Ai japo-negro dell’East-Village di New York, ragazzi giapponesi che palesano una sensibilità afro-brasiliana, e che divengono il paradigma di un nuovo sistema di stile e gusto che va dal Bronx a Tokyo; alla j-fashion experience delle culture di strada di Shibuya, Harajuku, Ginza (quartieri di Tokyo a più alto tasso di feticismo vestimentario), che mostrano un panorama altamente contaminato di emozioni al neon, attraverso i look spettacolari delle: kogyaru (regine dello street watching e a tal punto ossessionate dalla moda da abbandonarsi a diverse forme di body-consciousness e prostituzione), ganguro (feticiste dei brand di moda occidentali), yamamba (nuova versione radioattiva delle streghe di montagna giapponesi), burikko (le false innocenti del pianeta del “cariiino”), neololita (bamboline che sembrano abitare un cartone animato in stile vittoriano e che si differenziano a loro volta a seconda di abiti, colori e dettagli in: Classic Ghotic Lolita, Country Lolita, Elegant Gothic Lolita, Elegant Gothic Aristocrat, Punk- Industrial Lolita, Sweet Lolita, School Lolita, 60’s Lolita, Casual Lolita); all’etno-morphing di Hussein Chalayan della collezione autunno-inverno 2002 Ambimorphous, in cui lo stilista turco-cipriota realizza un morphing tra tradizione e avanguardia mediante la decostruzione e ricostruzione dell’abito tradizionale turco, dimostrando come la compattezza etnica possa essere montata e rimontata proprio come un abito.

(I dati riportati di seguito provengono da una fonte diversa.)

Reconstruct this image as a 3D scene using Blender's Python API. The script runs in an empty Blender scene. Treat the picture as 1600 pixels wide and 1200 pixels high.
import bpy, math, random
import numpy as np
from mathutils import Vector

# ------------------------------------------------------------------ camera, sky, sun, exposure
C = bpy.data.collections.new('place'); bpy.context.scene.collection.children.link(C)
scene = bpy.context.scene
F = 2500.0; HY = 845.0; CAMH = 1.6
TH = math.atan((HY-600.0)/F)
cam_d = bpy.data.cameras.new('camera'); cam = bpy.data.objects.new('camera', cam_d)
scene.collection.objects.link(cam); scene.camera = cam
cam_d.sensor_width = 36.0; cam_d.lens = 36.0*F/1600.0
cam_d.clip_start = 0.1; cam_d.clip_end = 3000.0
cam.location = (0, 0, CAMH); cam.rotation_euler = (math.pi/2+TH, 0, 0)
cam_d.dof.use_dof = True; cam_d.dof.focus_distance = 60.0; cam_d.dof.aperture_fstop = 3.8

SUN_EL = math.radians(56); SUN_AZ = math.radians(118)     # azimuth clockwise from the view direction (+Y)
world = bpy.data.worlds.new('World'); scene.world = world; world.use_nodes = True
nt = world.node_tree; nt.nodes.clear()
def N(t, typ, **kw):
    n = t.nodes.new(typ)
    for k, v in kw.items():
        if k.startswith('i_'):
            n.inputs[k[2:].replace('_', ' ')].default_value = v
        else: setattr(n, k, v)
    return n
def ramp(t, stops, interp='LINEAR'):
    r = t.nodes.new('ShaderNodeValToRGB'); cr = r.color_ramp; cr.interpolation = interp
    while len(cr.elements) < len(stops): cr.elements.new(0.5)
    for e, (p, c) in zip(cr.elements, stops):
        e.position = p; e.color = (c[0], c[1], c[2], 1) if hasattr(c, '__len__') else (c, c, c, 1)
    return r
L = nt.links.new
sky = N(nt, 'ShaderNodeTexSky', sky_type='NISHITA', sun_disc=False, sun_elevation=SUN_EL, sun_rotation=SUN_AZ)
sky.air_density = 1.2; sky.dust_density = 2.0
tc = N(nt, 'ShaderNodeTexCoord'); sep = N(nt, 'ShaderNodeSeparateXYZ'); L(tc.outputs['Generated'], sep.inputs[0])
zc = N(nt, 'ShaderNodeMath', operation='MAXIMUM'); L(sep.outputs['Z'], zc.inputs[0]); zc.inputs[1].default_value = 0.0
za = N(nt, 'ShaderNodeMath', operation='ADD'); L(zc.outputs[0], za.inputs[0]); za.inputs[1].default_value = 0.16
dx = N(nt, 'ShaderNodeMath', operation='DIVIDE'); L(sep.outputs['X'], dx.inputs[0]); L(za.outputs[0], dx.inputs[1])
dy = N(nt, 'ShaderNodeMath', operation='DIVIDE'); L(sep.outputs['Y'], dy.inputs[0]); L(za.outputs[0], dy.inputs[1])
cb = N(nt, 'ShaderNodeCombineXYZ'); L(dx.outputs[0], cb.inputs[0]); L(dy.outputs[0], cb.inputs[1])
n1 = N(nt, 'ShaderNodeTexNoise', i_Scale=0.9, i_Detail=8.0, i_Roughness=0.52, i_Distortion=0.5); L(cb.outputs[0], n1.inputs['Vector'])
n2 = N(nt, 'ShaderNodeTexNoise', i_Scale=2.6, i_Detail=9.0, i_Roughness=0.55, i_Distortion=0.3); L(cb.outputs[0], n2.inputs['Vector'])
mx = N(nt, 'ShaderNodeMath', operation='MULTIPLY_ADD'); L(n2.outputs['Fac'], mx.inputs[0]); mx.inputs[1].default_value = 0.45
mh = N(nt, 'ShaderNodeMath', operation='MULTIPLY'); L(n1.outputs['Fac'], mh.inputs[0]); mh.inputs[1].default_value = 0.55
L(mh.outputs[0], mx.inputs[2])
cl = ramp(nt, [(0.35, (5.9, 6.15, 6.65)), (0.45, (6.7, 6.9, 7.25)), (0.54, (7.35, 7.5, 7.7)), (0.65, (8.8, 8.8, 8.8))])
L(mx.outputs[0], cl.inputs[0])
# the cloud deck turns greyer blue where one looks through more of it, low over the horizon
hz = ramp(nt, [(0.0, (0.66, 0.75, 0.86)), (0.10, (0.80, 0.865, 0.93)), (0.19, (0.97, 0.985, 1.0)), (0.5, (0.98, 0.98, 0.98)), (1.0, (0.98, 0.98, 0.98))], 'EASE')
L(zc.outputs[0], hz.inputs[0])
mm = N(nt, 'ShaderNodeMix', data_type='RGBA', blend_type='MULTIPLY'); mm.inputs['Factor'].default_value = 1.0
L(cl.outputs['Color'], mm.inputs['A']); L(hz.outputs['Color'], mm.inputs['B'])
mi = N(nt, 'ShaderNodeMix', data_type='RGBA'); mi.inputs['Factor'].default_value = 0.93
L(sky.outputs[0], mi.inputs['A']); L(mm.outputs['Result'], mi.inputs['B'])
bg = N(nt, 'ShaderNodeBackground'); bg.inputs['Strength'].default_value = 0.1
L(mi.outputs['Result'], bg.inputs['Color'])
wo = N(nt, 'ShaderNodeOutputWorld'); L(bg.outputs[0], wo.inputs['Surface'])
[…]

Ci troviamo di fronte a confini in movimento e trasformazioni che in maniera disincantata inducono a riflettere sulla finzionalizzazione della costruzione identitaria e sulla possibilità di rendere miscibili o frantumare costrutti storici solidi, con lo scopo di generare sempre nuove forme di stilizzazione e invenzione, rendendo più familiare il concetto di multividualità: ossia di pluralità espressiva legata al sentire(si), al vedere(si), all’essere connessi. La connessione è senza dubbio il nodo centrale del corpo come bodyscape, dell’Io come I-skin (Canevacci Massimo, ma anche l’“io-pelle” di Anzieu Didier) e della mente eXtesa, che conduce la moda sino all’incorporazione della tecnologia con gli “abiti intelligenti”, i wearable computers, gli “oggetti pensanti”, che traducono un’ esigenza multi-connettivainsieme alla necessità di essere wireless in ogni luogo. Performativi, aperti, multitasking, fluidi, sempre.

 

Saggio tratto da Extended Mind. Viaggio, comunicazione, moda, città, a cura di Carlotta Petracci, anno 2006.